How Mortality May Guide Political Choices

The times they are a-changin’.

This post seems to be older than 16 years—a long time on the internet. It might be outdated.

From www.tnr.com:

they [psychologists Sheldon Solomon, Jeff Greenberg, and Tom Pyszczynsk] assembled 22 Tucson municipal court judges. They told the judges they wanted to test the relationship between personality traits and bail decisions, but, for one group, they inserted in the middle of the personality questionnaire two exercises meant to evoke awareness of their mortality. One asked the judges to “briefly describe the emotions that the thought of your own death arouses in you”; the other required them to “jot down, as specifically as you can, what you think will happen to you physically as you die and once you are physically dead.” They then asked the judges to set bail in the hypothetical case of a prostitute whom the prosecutor claimed was a flight risk.

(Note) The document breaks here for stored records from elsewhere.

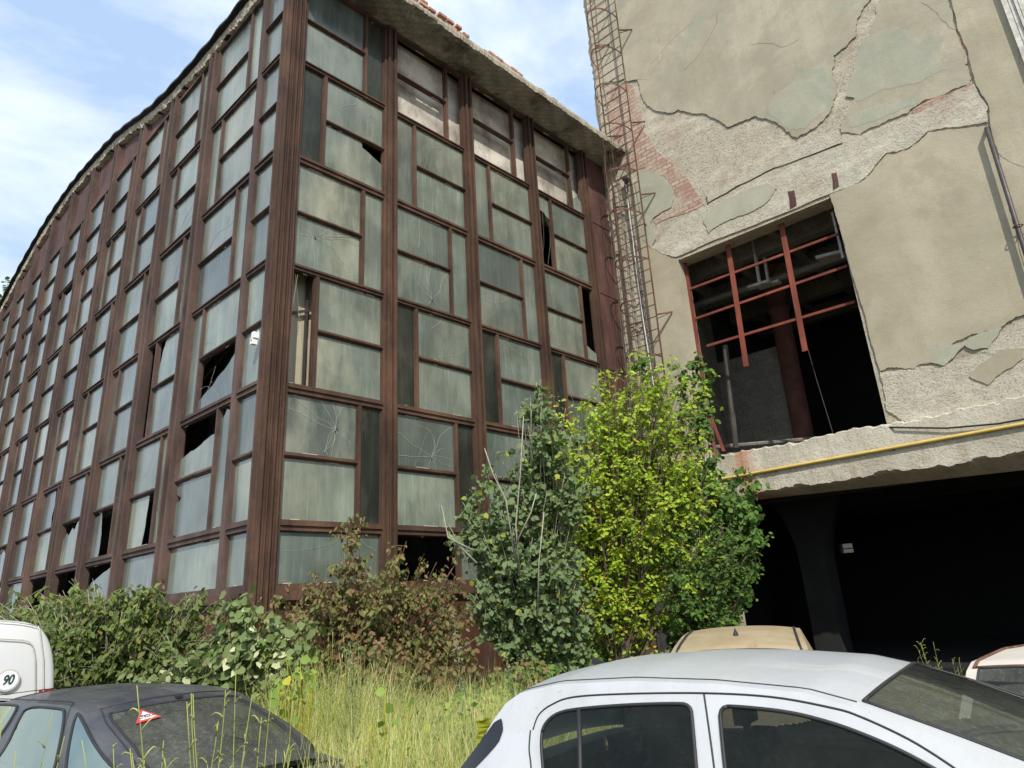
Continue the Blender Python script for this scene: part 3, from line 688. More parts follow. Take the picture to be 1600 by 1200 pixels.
# flanking old timber board at the right
bd = MB()
for k, (u0, u1, t_) in enumerate(((-.04, .05, .10), (.06, .13, .08), (.14, .19, .12), (.20, .42, .07), (.43, .5, .11))):
    bd.box(u0, u1, YB-.056-t_, YB-.056, EYE+8.8, TOPZ-1)
bd.build('timber_board', 'old_white_wood', fac)
# reveal lining of the window
mb = MB(); mb.box(WL-.05, WL+.003, YB-.025, YB+.5, SLT, WT); mb.build('window_reveal', 'plaster', fac)
mb = MB(); r = random.Random(31)
for (px, py), a, n_, dpt in (((1120, 20), -1.1, 26, .037), ((1440, 5), -1.5, 18, .035), ((1590, 560), 2.9, 14, .041), ((1560, 240), -1.4, 26, .056), ((1250, 60), -2.5, 20, .037), ((1030, 60), -1.7, 14, .037), ((1210, 180), 1.2, 10, .037), ((1580, 30), -1.8, 16, .056)):
    w = onY(px, py, YB); x, z = w[0], w[2]; pts = [(x, z)]
    for i in range(n_): a += r.uniform(-.35, .35); x += math.cos(a)*.07; z += math.sin(a)*.07; pts.append((x, z))
    for (xa, za), (xb, zb2) in zip(pts, pts[1:]):
        if xb > -9.9: mb.bar((xa, YB-dpt, za), (xb, YB-dpt, zb2), .004*r.uniform(.5, 1.3), .004, up=(0, 1, 0))
mb.build('hairline_crack', 'roof_felt', fac)
# slab / edge beam over the yard entrance
RUSTX = float(onY(1175, 740, YB)[0])-fac.location[0]
spattered()
def slab():
    mb = MB(); n = 500; rows_ = []; gg = np.random.default_rng(2)
    def wob(k, amp): q_ = np.convolve(gg.normal(size=n+1+k), np.ones(k)/k, 'valid')[:n+1]; return q_/q_.std()*amp
    wt, wt2, wb1, wb2, wf = wob(14, .014), wob(3, .005), wob(10, .012), wob(3, .006), wob(40, .006)
    for i in range(n+1):
        x = -8.3+(XR+8.3)*i/n
        nz = .016*math.sin(x*2.3)+.012*math.sin(x*7+1)+.010*math.sin(x*23)+wt[i]+wt2[i]-(.03 if math.sin(x*5.1)+math.sin(x*3.3+1) > 1.3 else 0); nb = .014*math.sin(x*3.1+2)+.010*math.sin(x*17)+wb1[i]+wb2[i]+(.035 if math.sin(x*4.1)+math.sin(x*7.3+1) > 1.4 else 0)
        rows_.append([(x, YB+.3, SLT+.01+nz*.4), (x, YB-.20, SLT-.01+nz), (x, YB-.24+wf[i], SLT-.04+nz*1.1), (x, YB-.262, (SLT+SLB)/2), (x, YB-.255+wf[i], SLB+.03+nb), (x, YB-.16, SLB+nb*.6), (x, YB+.6, SLB-.001*i)])
    w_ = 7; mb.add([p for q in rows_ for p in q], [(i*w_+j, i*w_+j+1, (i+1)*w_+j+1, (i+1)*w_+j) for i in range(n) for j in range(w_-1)])
    mb.f += [[0, 1, 2, 3, 4, 5, 6]]; mb.m += [0]; mb.t += [(0, 0, 0)]
    mb.build('edge_beam', 'slab_concrete', fac)
slab()
# window steel grid
mb = MB(); YW = YB+.30
def wp(px, py): w = onY(px, py, YW); return Vector((w[0], YW, w[2]))
for a, b in (((1070.6, 455), (1311, 365.6)), ((1077, 502), (1324, 416)), ((1105, 541), (1336, 472))):
    A, B = wp(*a), wp(*b); mb.bar(A, B, .05, .045); mb.bar(A+Vector((0, .0, .028)), B+Vector((0, .0, .028)), .02, .03)
for a, b in (((1138, 382), (1167, 573)), ((1221.6, 350), (1259, 549))):
    A, B = wp(*a), wp(*b); mb.bar(A+Vector((-.03, -.03, 0)), B+Vector((-.03, -.03, 0)), .035, .06); mb.bar(A+Vector((.03, -.03, 0)), B+Vector((.03, -.03, 0)), .035, .06); mb.bar(A+Vector((0, -.01, 0)), B+Vector((0, -.01, 0)), .03, .03)
mb.bar(Vector((WL+.05, YW, SLT)), Vector((WL+.05, YW, WT)), .07, .06)
mb.build('window_grid', 'red_paint', fac)
mb = MB(); mb.bar(wp(1096, 612), wp(1131, 705), .08, .05); mb.build('bent_bar', 'red_paint', fac)
mb = MB(); A = Vector((WR-.06, YW+.1, WT-.1)); mb.bar(A, A+Vector((0, 0, -1.5)), .07, .05); mb.bar(A+Vector((-.15, .1, 0)), A+Vector((-.15, .1, -1.2)), .04, .05); mb.build('side_bar', 'pale_metal', fac)
# room behind the window
mb = MB(); r = random.Random(77)
for i in range(90):
    x, y, a_ = r.uniform(-8.6, -3.6), YB+r.uniform(.5, 2.6), r.uniform(.04, .16); mb.box(x-a_, x+a_, y-a_*.7, y+a_*.7, SLT-.02, SLT+a_*r.uniform(.4, 1.1))
mb.build('rubble_heap', 'crumbled', fac)
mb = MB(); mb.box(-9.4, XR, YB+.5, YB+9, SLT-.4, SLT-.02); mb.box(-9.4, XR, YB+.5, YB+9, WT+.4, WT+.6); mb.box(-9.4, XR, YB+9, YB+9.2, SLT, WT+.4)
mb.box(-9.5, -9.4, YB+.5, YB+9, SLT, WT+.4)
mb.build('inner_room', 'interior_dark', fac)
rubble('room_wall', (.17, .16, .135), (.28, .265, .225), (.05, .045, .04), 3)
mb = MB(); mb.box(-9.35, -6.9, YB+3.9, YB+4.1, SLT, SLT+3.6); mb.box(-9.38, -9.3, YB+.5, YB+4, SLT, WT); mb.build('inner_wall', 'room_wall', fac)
def column(x, y, z0, z1, mat, r=.22):
    mb = MB(); prof = [(r, z0), (r, z1-1.3), (r*1.15, z1-1.28), (r*1.15, z1-1.15), (r*.95, z1-1.12), (r*1.0, z1-.9), (r*1.7, z1-.3), (r*2.3, z1)]
    mb.grid(lambda u, v: (x+np.interp(v, np.linspace(0, 1, 8), [p[0] for p in prof])*math.cos(u*6.2832), y+np.interp(v, np.linspace(0, 1, 8), [p[0] for p in prof])*math.sin(u*6.2832), np.interp(v, np.linspace(0, 1, 8), [p[1] for p in prof])), 20, 7)
    mb.build('column', mat, fac, True)
simple('column_red', (.10, .04, .028), .9, .4, 2, .3)
column(-7.0, YB+3.6, SLT, WT+.4, 'column_red', .26); column(-3.8, YB+5.2, SLT, WT+.4, 'room_wall')
mb = MB()
for k in range(4): mb.box(-9.2, XR, YB+1.2+2*k, YB+1.5+2*k, WT-.1, WT+.4)
for k in range(6): mb.box(-8.9+1.5*k, -8.7+1.5*k, YB+.6, YB+8, WT+.15, WT+.4)
mb.tube([(-9, YB+2.0, WT-.5), (-3, YB+2.2, WT-.55)], .09, 8); mb.tube([(-8.8, YB+1.5, SLT+.35), (-4, YB+3.4, SLT+.2)], .06); mb.tube([(-8.8, YB+1.2, SLT+.55), (-4, YB+3.2, SLT+.35)], .05)
mb.build('ceiling_beam', 'room_wall', fac)
for px_, dy in ((1176, 1.2), (1190, 1.5)):
    mb = MB(); a = onY(px_, 375, YB+dy); b = onY(px_+12, 448, YB+dy); mb.bar(a, b, .08, .06)
    c_ = onY(px_-5, 450, YB+dy); d_ = onY(px_+28, 440, YB+dy); mb.bar(c_, d_, .22, .06); mb.build('hanging_hanger', 'pale_metal', fac)
mb = MB(); a = onY(1278, 405, YB+1.4); b = onY(1318, 395, YB+1.4); mb.bar(a, b, .3, .08)
mb.build('hanging_hanger', 'pale_metal', fac)
mb = MB(); mb.tube([onY(1262, 545, YB+1), onY(1275, 590, YB+1), onY(1303, 682, YB+.6)], .008, 5); mb.build('hanging_wire', 'drain_metal', fac); mb = MB(); mb.tube([onY(1133, 540, YB+.9), onY(1150, 700, YB+.9)], .07, 8); mb.build('inner_pipe', 'interior_wall', fac)
# undercroft
mb = MB(); sl = onY(1311, 850, YB+10); sr = onY(1334, 863, YB+10)
yb2 = YB+10
x0_, x1_, za, zb_ = float(sl[0]), float(sr[0]), float(sr[2]), float(sl[2])
mb.box(-14, x0_, yb2, yb2+.3, 0, SLB+.6); mb.box(x1_, 14, yb2, yb2+.3, 0, SLB+.6); mb.box(x0_, x1_, yb2, yb2+.3, 0, za); mb.box(x0_, x1_, yb2, yb2+.3, zb_, SLB+.6)
mb.box(x0_, x1_, yb2+.1, yb2+.13, (za+zb_)/2-.03, (za+zb_)/2+.0)
mb.box(13.8, 14, YB+.5, yb2, 0, SLB+.6); mb.box(-14, -9.98, YB+.6, YB+16, 0, .01)
mb.box(-9.4, 14, YB+.6, yb2, SLB+.25, SLB+.5); mb.box(-9.49, -9.42, YB+.6, yb2, 0, SLB+.5)
for k in range(5): mb.box(-9.4, 14, YB+.6+3*k, YB+.95+3*k, SLB-.12, SLB+.25)
for k in range(12): mb.box(-9.2+1.9*k, -9.0+1.9*k, YB+.95, yb2, SLB+.02, SLB+.25)
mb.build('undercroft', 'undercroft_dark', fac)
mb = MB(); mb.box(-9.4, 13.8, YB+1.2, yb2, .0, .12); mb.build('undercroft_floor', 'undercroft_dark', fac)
for x_, y_ in ((-6.75, YB+2.2), (-7.6, YB+4.6), (2.5, YB+3)):
    mb = MB()
    def colfn(u, v, x_=x_, y_=y_):
        a = [(.30, 0), (.30, .55), (.34, .7), (.55, .86), (.9, 1)]; rr_ = np.interp(v, [p[1] for p in a], [p[0] for p in a]); c, s = math.cos(u*6.2832), math.sin(u*6.2832)
        q_ = max(abs(c), abs(s)); return (x_+rr_*c/q_, y_+.30*s/q_, v*(SLB+.25))
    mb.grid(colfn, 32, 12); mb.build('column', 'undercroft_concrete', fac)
# ------------------------------------------------ drain pipe, gas pipe, cable
YP = YB-.20
dp = empty('drainpipe', tuple(onY(1545, 205, YP)), 0, 'dark metal drainpipe running down the cracked beige wall at the right', 'pipe')
mb = MB(); top = onY(1541, 198, YP-.0); xb = top[0]-.03
mb.tube([(top[0], YB-.02, top[2]+.06), (top[0], YP, top[2]-.02), (xb-.02, YP, EYE+5.4), (xb-.02, YP, SLT-.1)], .042, 12); mb.build('pipe', 'drain_metal', dp, True)
mb = MB(); mb.tube([(xb+.075*math.cos(t), YP+.075*math.sin(t), EYE+6.15) for t in np.linspace(0, 6.28, 13)], .012, 5)
mb.tube([(xb+.07, YP, EYE+6.15), (xb+.3, YB-.09, EYE+6.2), (xb+.6, YB-.07, EYE+6.25)], .01, 5); mb.build('clamp', 'ladder_rust', dp)
a, b = onY(1108, 752, YB-.31), onY(1600, 662, YB-.31); a = np.array(a); b = np.array(b); dr = (b-a)/(b[0]-a[0])
gp = empty('gas_pipe', tuple(a), 0, 'thin yellow gas pipe fixed along the concrete beam above the dark entrance', 'pipe')
mb = MB(); mb.tube([a+dr*t for t in np.linspace(-.2, 9, 20)], .034, 10); mb.build('pipe', 'yellow_pipe', gp, True)
mb = MB()
for t in (1.6, 4.0, 6.2): p = a+dr*t; mb.box(p[0]-.02, p[0]+.02, YB-.32, YB-.24, p[2]-.05, p[2]-.034)
mb.build('bracket', 'drain_metal', gp)
mb = MB(); pts = [onY(1368, 667, YB-.1), onY(1400, 668, YB-.30), onY(1480, 669, YB-.32), onY(1560, 662, YB-.32), onY(1605, 654, YB-.32), onY(1760, 630, YB-.32)]
mb.tube(pts, .017, 6); tag(mb.build('black_cable', 'cable_black'), 'thin black cable sagging just above the yellow pipe', 'cable')
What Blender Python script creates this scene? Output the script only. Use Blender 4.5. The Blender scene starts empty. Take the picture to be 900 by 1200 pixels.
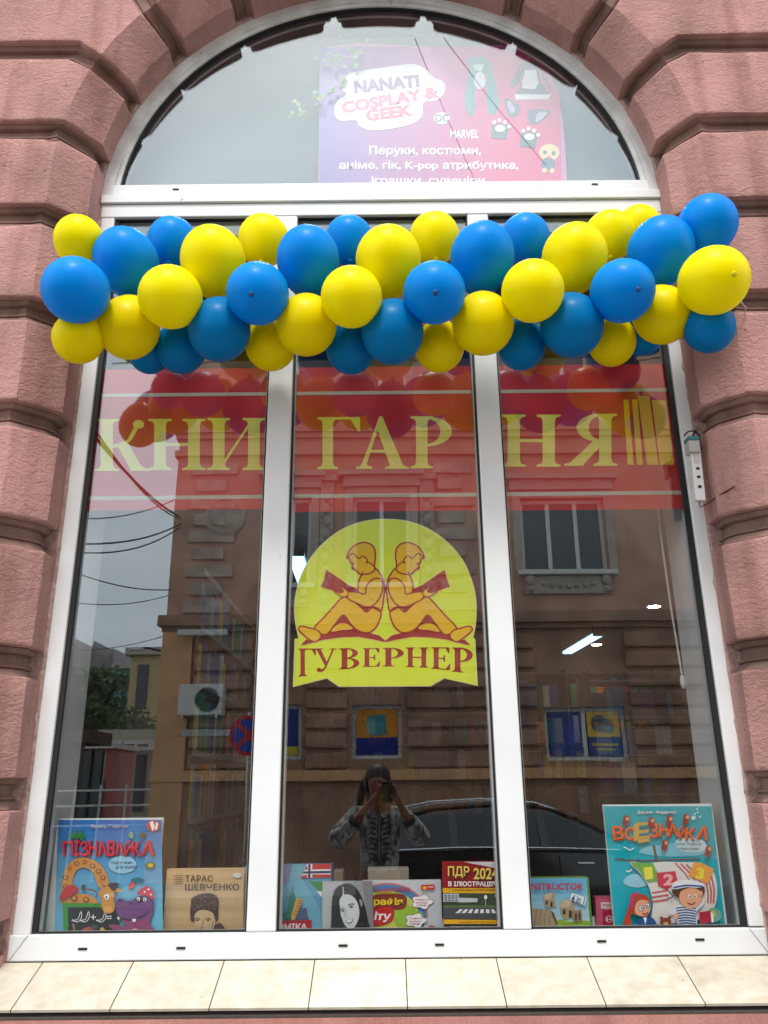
import bpy, bmesh, math, random
from mathutils import Vector, Matrix
random.seed(7)
R = math.radians
sc = bpy.context.scene
COL = sc.collection

# ------------------------------------------------------------------ camera
PITCH, YAW, ROLL, FPX = 0.326817, -0.000552, -0.009715, 941.88
EYE = Vector((0, -3.0, 1.55))
fwd = Vector((math.sin(YAW)*math.cos(PITCH), math.cos(YAW)*math.cos(PITCH), math.sin(PITCH)))
r0 = Vector((math.cos(YAW), -math.sin(YAW), 0)); u0 = r0.cross(fwd)
rgt = r0*math.cos(ROLL) + u0*math.sin(ROLL)
upv = -r0*math.sin(ROLL) + u0*math.cos(ROLL)
cd = bpy.data.cameras.new('camera'); cam = bpy.data.objects.new('camera', cd); COL.objects.link(cam)
M = Matrix((rgt, upv, -fwd)).transposed().to_4x4(); M.translation = EYE
cam.matrix_world = M
cd.sensor_fit = 'HORIZONTAL'; cd.sensor_width = 36; cd.lens = 36*FPX/900
cd.clip_start = 0.05; cd.clip_end = 2000
sc.camera = cam

# ------------------------------------------------------------------ world, sun, exposure
SUN_EL, SUN_AZ = R(61), R(184)        # overcast: a broad soft source, high, from the street side
w = bpy.data.worlds.new('World'); sc.world = w; w.use_nodes = True
nt = w.node_tree; nt.nodes.clear()
out = nt.nodes.new('ShaderNodeOutputWorld'); bg = nt.nodes.new('ShaderNodeBackground')
sky = nt.nodes.new('ShaderNodeTexSky'); sky.sky_type = 'NISHITA'; sky.sun_disc = False
sky.sun_elevation = SUN_EL; sky.sun_rotation = SUN_AZ; sky.dust_density = 4; sky.air_density = 1.0
tc = nt.nodes.new('ShaderNodeTexCoord'); mp = nt.nodes.new('ShaderNodeMapping'); mp.inputs['Scale'].default_value = (1, 1, 2.5)
cn = nt.nodes.new('ShaderNodeTexNoise'); cn.inputs['Scale'].default_value = 2.2; cn.inputs['Detail'].default_value = 6; cn.inputs['Distortion'].default_value = .4
cr = nt.nodes.new('ShaderNodeValToRGB')
cr.color_ramp.elements[0].position = .3; cr.color_ramp.elements[0].color = (8.2, 9.2, 9.9, 1)
cr.color_ramp.elements[1].position = .72; cr.color_ramp.elements[1].color = (11.2, 11.6, 11.8, 1)
mx = nt.nodes.new('ShaderNodeMixRGB'); mx.inputs[0].default_value = .85
nt.links.new(tc.outputs['Generated'], mp.inputs['Vector']); nt.links.new(mp.outputs[0], cn.inputs['Vector'])
nt.links.new(cn.outputs[0], cr.inputs[0]); nt.links.new(sky.outputs[0], mx.inputs[1]); nt.links.new(cr.outputs[0], mx.inputs[2])
nt.links.new(mx.outputs[0], bg.inputs[0]); bg.inputs[1].default_value = 0.115
nt.links.new(bg.outputs[0], out.inputs[0])
sl = bpy.data.lights.new('sun', 'SUN'); sl.energy = 1.5; sl.angle = R(13); sl.color = (1, .965, .92)
so = bpy.data.objects.new('sun', sl); COL.objects.link(so)
sd = Vector((math.sin(SUN_AZ)*math.cos(SUN_EL), math.cos(SUN_AZ)*math.cos(SUN_EL), math.sin(SUN_EL)))
so.rotation_euler = sd.to_track_quat('Z', 'Y').to_euler(); so.location = (0, -6, 20)
sc.view_settings.view_transform = 'Standard'; sc.view_settings.look = 'None'
sc.view_settings.exposure = 0.95; sc.view_settings.gamma = 1
try:
    sc.cycles.max_bounces = 10; sc.cycles.transparent_max_bounces = 16; sc.cycles.glossy_bounces = 5
    sc.cycles.caustics_reflective = False; sc.cycles.caustics_refractive = False
except Exception: pass

# ------------------------------------------------------------------ helpers
def P(px, py, y=0.0):
    """world point on the plane y for a pixel of the 900x1200 photograph"""
    d = fwd + rgt*((px-450)/FPX) - upv*((py-600)/FPX)
    return EYE + d*((y-EYE.y)/d.y)
def PM(px, py, y):
    """the point on the plane y (in the street) whose mirror image in the window falls on the pixel"""
    d = fwd + rgt*((px-450)/FPX) - upv*((py-600)/FPX)
    s = (3.0 - y)/d.y
    return Vector((d.x*s, y, 1.55 + d.z*s))
def lin(c):
    return tuple((x/12.92 if x <= .04045 else ((x+.055)/1.055)**2.4) for x in c)
def rgb(r, g, b): return lin((r/255, g/255, b/255))

_mats = {}
def mat(name, col, rough=.6, spec=.4, metal=0, bump=0, bscale=40, var=0, vscale=6, coat=0, emit=None, sub=0, col2=None, detail=6, stretch=None, transl=0):
    if name in _mats: return _mats[name]
    m = bpy.data.materials.new(name); m.use_nodes = True; nt = m.node_tree
    p = nt.nodes['Principled BSDF']; L = nt.links.new
    p.inputs['Base Color'].default_value = (*col, 1); p.inputs['Roughness'].default_value = rough
    p.inputs['Specular IOR Level'].default_value = spec; p.inputs['Metallic'].default_value = metal
    p.inputs['Coat Weight'].default_value = coat; p.inputs['Coat Roughness'].default_value = .1
    if sub: p.inputs['Subsurface Weight'].default_value = sub; p.inputs['Subsurface Radius'].default_value = (.05, .05, .05)
    if emit: p.inputs['Emission Color'].default_value = (*emit[0], 1); p.inputs['Emission Strength'].default_value = emit[1]
    vec = None
    if var or bump:
        tc = nt.nodes.new('ShaderNodeTexCoord'); vec = tc.outputs['Object']
        if stretch:
            mp = nt.nodes.new('ShaderNodeMapping'); mp.inputs['Scale'].default_value = stretch; L(vec, mp.inputs[0]); vec = mp.outputs[0]
    if var:
        n = nt.nodes.new('ShaderNodeTexNoise'); n.inputs['Scale'].default_value = vscale; n.inputs['Detail'].default_value = detail; L(vec, n.inputs['Vector'])
        rp = nt.nodes.new('ShaderNodeValToRGB'); rp.color_ramp.elements[0].position = .33; rp.color_ramp.elements[1].position = .67
        c2 = col2 or tuple(x*(1-var) for x in col)
        rp.color_ramp.elements[0].color = (*c2, 1); rp.color_ramp.elements[1].color = (*[min(1, x*(1+var*.3)) for x in col], 1)
        L(n.outputs[0], rp.inputs[0]); L(rp.outputs[0], p.inputs['Base Color'])
    if bump:
        n2 = nt.nodes.new('ShaderNodeTexNoise'); n2.inputs['Scale'].default_value = bscale; n2.inputs['Detail'].default_value = 4; L(vec, n2.inputs['Vector'])
        b = nt.nodes.new('ShaderNodeBump'); b.inputs['Strength'].default_value = 1; b.inputs['Distance'].default_value = bump
        L(n2.outputs[0], b.inputs['Height']); L(b.outputs[0], p.inputs['Normal'])
    if transl:
        t = nt.nodes.new('ShaderNodeBsdfTranslucent'); t.inputs[0].default_value = (*col, 1)
        mxs = nt.nodes.new('ShaderNodeMixShader'); mxs.inputs[0].default_value = transl
        L(p.outputs[0], mxs.inputs[1]); L(t.outputs[0], mxs.inputs[2]); L(mxs.outputs[0], nt.nodes['Material Output'].inputs[0])
    _mats[name] = m; return m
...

The judges who did the mortality exercises set an average bail of $455. The control group that did not do the exercises set it at an average of $50. The psychologists knew they were onto something.

The rest is a very interesting read. There’s a book I started reading, “False Alarm: The Truth About the Epidemic of Fear” by Marc Siegel, MD, that talks about how fear overrides many of our rational judgments. I think I’ll have to go back and read the entire thing now.